They will save large amounts of money

Jun 26, 2009 09:39 GMT  ·  By

Experts from the Fraunhofer Institute for Ceramic Technologies and Systems IKTS, in Dresden, Germany, have just created a new type of particle filter that is circle-shaped. Although this may not seem like much, their creation will help vehicle users save a lot of money when they will install particle filters on their automobiles, trucks, buses, fork-lifts, and so on. Until now, only square filters were available, and they had to be rounded up by cutting them with a diamond-head drill, a procedure that is fairly expensive. Now, it will become a thing of the past.

The German innovation addresses off-road vehicles such as diggers and fork-lift trucks, as well as city buses and garbage trucks. These vehicles will have to comply with the new European Union (EU) norms on pollution from 2011, which state that all of them will need to have particle filters installed. The aim is to cut back on greenhouse gas emissions within the Union by up to 95 percent. However, at this point, the only available option is to take a square filter, which can be found in average cars, and chopping it to pieces with a diamond cutter, until the desired shape is obtained.

Now, thanks to the work of Joerg Adler and Dr. Reinhard Lenk, both experts at the German Fraunhofer Institute, that issue may have been resolved. Using a proprietary IKTS porous silicon carbide ceramic material, the team managed to develop a highly efficient ceramic diesel particle filter, to be used predominantly by heavy vehicles such as those enumerated above. Their work has brought them the 009 Joseph von Fraunhofer prize, which they will receive soon.

In a particle filter, the size, distribution and volume of its pores are essential to its performance. When starting anew with their construction, the two scientists had no idea what shape suited their new filter best. “We agonized over the basic shape of the filter segments,” Adler said. Working together with colleagues from the HUSS Umwelttechnik GmbH, the experts were finally able to come up with an appropriate shape, and also to develop a method of mass-producing the device, so as to lower its retail costs, and make them affordable for drivers.

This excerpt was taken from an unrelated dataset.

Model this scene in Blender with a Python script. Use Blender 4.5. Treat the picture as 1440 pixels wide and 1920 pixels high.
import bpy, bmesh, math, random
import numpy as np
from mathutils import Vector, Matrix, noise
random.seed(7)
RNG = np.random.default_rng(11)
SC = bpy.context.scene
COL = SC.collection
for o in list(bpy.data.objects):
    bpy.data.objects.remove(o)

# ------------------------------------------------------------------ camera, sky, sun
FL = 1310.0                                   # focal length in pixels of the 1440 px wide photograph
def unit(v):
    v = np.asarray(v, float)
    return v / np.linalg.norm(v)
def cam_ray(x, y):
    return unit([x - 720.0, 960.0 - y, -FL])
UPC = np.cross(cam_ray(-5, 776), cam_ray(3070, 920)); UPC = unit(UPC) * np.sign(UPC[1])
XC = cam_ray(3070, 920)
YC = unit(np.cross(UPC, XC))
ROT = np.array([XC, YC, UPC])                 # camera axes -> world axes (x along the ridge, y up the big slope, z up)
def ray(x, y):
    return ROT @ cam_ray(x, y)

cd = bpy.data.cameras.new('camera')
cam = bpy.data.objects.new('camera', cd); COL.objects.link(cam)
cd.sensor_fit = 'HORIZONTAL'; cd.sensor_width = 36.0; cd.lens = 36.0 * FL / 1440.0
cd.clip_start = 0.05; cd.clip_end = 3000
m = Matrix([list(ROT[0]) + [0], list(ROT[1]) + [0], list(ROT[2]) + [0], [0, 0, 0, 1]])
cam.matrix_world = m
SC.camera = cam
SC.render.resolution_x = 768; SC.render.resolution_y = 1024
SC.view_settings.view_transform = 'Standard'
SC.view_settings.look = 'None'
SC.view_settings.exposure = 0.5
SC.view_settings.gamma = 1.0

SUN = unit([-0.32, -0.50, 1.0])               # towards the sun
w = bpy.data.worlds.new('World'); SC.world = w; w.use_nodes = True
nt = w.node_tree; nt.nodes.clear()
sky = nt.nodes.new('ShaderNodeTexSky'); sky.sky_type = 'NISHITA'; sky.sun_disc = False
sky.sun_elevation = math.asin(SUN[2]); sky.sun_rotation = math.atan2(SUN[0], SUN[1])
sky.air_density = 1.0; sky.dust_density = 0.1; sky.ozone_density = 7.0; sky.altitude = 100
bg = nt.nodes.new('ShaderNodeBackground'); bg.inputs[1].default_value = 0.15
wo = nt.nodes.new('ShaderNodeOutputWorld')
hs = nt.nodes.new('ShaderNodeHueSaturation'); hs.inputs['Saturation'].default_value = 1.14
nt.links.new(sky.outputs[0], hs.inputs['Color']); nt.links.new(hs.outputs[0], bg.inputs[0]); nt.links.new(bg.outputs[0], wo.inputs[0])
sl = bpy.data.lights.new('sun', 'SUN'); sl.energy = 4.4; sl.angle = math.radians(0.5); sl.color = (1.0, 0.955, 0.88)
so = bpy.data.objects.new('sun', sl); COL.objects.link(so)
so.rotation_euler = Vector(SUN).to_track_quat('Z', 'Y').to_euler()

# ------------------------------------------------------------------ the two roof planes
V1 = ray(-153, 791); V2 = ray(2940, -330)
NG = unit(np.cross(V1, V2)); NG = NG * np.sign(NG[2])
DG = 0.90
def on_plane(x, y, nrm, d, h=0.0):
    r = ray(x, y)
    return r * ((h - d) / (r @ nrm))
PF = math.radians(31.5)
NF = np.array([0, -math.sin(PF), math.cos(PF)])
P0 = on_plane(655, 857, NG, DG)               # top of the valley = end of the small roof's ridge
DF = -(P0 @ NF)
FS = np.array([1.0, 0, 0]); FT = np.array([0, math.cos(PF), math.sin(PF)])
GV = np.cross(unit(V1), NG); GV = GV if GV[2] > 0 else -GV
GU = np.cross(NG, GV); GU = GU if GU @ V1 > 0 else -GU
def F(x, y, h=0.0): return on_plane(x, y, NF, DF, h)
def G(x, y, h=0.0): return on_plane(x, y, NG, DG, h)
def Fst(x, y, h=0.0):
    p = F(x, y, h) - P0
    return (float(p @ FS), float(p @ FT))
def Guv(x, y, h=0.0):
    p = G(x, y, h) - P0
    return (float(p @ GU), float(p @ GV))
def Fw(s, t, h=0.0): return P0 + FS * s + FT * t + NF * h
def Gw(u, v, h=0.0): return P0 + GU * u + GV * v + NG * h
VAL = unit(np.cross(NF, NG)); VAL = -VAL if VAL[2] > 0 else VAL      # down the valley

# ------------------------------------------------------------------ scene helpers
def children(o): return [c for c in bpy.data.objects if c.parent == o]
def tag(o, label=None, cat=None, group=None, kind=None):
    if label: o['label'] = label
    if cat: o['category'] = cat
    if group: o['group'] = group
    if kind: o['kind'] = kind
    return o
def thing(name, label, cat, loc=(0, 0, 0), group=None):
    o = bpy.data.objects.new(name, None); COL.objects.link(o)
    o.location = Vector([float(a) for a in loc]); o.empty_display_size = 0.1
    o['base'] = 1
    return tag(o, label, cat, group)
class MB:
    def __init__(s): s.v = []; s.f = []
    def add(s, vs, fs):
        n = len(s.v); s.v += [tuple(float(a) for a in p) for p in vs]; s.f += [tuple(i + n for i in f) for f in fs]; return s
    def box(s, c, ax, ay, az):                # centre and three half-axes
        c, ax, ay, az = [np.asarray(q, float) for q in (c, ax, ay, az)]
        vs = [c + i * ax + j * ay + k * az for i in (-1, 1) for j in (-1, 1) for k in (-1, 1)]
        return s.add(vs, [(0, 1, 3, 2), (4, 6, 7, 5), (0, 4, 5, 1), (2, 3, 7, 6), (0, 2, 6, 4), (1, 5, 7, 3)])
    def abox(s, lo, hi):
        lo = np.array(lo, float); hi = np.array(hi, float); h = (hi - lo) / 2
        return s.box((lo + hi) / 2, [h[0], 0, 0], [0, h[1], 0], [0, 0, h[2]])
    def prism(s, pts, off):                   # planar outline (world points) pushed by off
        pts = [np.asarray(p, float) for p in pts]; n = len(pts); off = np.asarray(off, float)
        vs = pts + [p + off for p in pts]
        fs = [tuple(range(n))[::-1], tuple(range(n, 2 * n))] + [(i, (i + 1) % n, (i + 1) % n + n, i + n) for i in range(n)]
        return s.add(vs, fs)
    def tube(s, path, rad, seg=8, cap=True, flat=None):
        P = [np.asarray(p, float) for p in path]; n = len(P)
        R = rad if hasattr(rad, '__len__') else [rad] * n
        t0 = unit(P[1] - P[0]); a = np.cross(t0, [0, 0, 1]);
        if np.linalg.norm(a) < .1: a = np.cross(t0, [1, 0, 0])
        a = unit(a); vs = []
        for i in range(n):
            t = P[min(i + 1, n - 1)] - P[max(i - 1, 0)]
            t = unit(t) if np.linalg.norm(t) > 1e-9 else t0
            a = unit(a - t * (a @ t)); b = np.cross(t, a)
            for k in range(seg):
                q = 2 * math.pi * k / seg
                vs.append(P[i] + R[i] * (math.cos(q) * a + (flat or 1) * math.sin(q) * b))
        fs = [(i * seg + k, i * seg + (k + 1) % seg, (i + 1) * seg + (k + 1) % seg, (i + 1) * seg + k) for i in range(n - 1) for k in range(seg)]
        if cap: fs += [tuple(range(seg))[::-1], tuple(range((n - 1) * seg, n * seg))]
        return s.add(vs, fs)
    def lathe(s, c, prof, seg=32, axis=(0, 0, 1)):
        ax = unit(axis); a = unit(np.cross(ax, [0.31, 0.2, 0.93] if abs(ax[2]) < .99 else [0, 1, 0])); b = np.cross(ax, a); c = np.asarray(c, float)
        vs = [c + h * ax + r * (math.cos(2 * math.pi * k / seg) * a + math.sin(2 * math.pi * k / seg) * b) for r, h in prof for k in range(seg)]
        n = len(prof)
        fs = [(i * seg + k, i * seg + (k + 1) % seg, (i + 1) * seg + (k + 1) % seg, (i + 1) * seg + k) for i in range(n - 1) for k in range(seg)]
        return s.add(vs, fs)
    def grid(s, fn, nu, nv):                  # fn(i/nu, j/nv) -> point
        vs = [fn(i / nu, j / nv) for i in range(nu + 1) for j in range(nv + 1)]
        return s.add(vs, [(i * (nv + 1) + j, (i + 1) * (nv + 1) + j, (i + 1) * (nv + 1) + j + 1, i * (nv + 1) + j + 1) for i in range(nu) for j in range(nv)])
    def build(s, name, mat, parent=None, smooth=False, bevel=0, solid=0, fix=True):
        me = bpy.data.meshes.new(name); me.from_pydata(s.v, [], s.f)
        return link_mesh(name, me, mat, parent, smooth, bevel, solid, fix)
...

“We have also thought about the series at all stages of the development and defined the conditions for it with our partner. Some of the CDC staff members were initially directly involved in the project work at the institute, in order to simplify the transfer to production,” Lenk said. Clean Diesel Ceramics (CDC) GmbH is a subsidiary of HUSS, created back in 2008, with the purpose of producing the ceramic fibers needed for the new filters.